All in all it is easy to say that Mr. Verloc feels the exact same feeling we as teenagers, and we as humans, always feel, when faced with an ultimatum. That being, conflicted. Mr. Verloc feels this so much in fact that he is noticeably quiet and unusual at dinner that night. Even his wife, who is used to his soundless presence, can tell something is up. He stays up for a while after dinner, sitting exhaustedly, simply thinking, wondering why he must be faced with such a task.  Mr. Verloc, who is is truly good at heart, must now commit an act of violence against humanity which could possibly render the style at which he is living his life, irreversible.

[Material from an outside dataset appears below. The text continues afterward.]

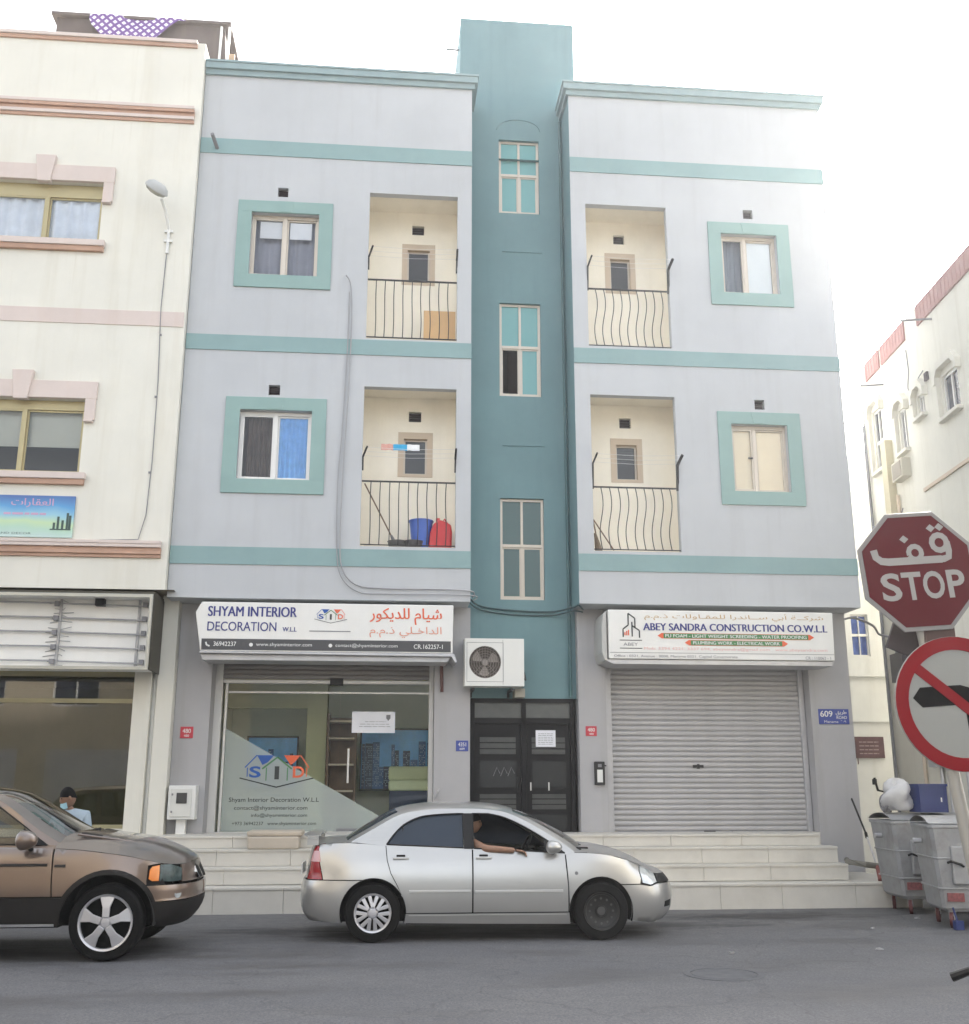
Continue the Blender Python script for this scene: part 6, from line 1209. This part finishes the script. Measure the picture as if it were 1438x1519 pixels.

After a long while sitting and thinking, watching Stevie, his Wife’s younger brother who has some type of mental challenge, the sullen Mr. Verloc is compelled to go up to his bed and get to sleep. When he goes up his wife shows some slight affection towards him, although an almost superficial affection, she does her job as a good wife to make sure her husband is taken care of and stays in good hands. If I had not known that Mr. Verloc and his wife had a strange relationship I would have sensed no awkwardness in the conversation they had before bed that night. However, I did know, and I did sense that presence of awkwardness immensely. The scene felt awkward to me because, as Winnie talks to Verloc, she seems to be very animated in her defense of Stevie and his actions, while Mr. Verloc simply seems to want her to stop talking and go attend to her brother so he can go to bed. At least that’s the remark he seems to give her, that’s the remark his body gives off, however in his head, through his thoughts provided in the lines of the book Mr. Verloc seems to wish he could have a connection with his wife but nearly grunts at all her remarks. I think this is because he doesn't really know what to say, so he says nothing. Also because he has no emotion towards Stevie and finds him a burden financially and in other ways, and feels that if Stevie wasn’t there then he might be able to have a better relationship with his wife.

 I believe what strikes me as personal, or that I can relate to about this scene, is that it feels real, it feels awkward, it feels like you want to fast forward just so you don't have to have that same feeling Mr. Verloc is feeling. It was the first time in the book I saw Mr. Verloc as a human with real conscious thoughts, feelings, emotions, and struggles. It made me want to find out where he would go from this point on, whether he would make the heroic choice to pack up, to leave, take his family with him, and escape having to perform the task that would eventually lead to his inevitable doom, or would he stay and be the tragic failure of a “would be” hero who causes the death of the innocent and the death of himself.